Ones & Zeroes

I've only owned a few digital cameras in my life. Both of them were Nikon DSLRs. The first one was a D70, I think. I bought it for work, to take photos of promotional events for clients. I sold it during the recession because...well, because I needed a few bucks. Years later, I traded some Hasselblad gear for a Nikon D700. I shot a few dozen snaps with the D700 and it made really nice images. I traded the D700 for a Leica film rangefinder.

A couple of things I've learned about myself as a photographer is that I don't like heavy cameras and I don't like fiddly cameras. Both of the Nikons were fairly bulky blobs of metal and plastic by themselves. Outfitted with a zoom lens, they got downright heavy to lug around all day. And the menus and settings and such on the Nikons meant far too much fiddling for me. I am not a Luddite. Not scared of technology. I manage more digital marketing platforms on my job than I care to count. However, when it comes time to relax and enjoy photography, I don't want to fiddle with menus or manage complicated settings. I want to go out and take some photographs. I suppose that's what I like best about old mechanical film cameras. They are simple tools. And they never get in the way.
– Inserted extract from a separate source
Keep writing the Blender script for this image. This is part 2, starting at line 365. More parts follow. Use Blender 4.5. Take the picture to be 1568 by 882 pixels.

I set a goal for myself this year to become a more competent photographer. Go back and study the basics. Shoot and learn. I also decided that I wanted to add a digital camera to my arsenal. I love shooting film, but there are some times when it would be great to go out, shoot, come home and look at my output right away.

I spent a lot of time online, looking at options. I knew that I didn't want to go the DSLR route, because of size and weight, even though I had some AF Nikkor lenses that would fit nicely. I could go in a different direction all together and get a Fuji or Sony body, but moving into a new camera system meant additional investment in lenses. I started thinking about the Leica lenses I had acquired and how much I enjoyed shooting the M cameras. How simple they were. How small and light. I knew I couldn't afford a new digital Leica, but there were used M8s and M9s and with some horse trading, I might be able to get a nice one without too much financial risk.

So that's how it came to be that with a few emails to my friend Ken Hansen, a trade and a bit of cash,  this Leica M9-P becomes only the third digital camera I have ever owned.

I plan to do a full review of this camera once I have driven her a few more miles. My first impression is that this is a camera that, for me, comes closest to the film experience in a digital camera. Very simple. Minimalist controls and menu. Small. Light. Wonderful feel in hand. Exceptional build quality. Very little fiddling. Compatible with all of my M-mount and LTM lenses.

A few hours after unboxing my M9-P, I headed out to the Sonoma County countryside and shot these images. Nothing spectacular, but I'm pleased with my first images from this camera.

I do like way the M9-P renders in black and white mode. Here's a monochrome selfie...

I plan to use the new digital Leica to learn and grow. Along side the chosen few film cameras I have, I hope I can become a better photographer in 2016.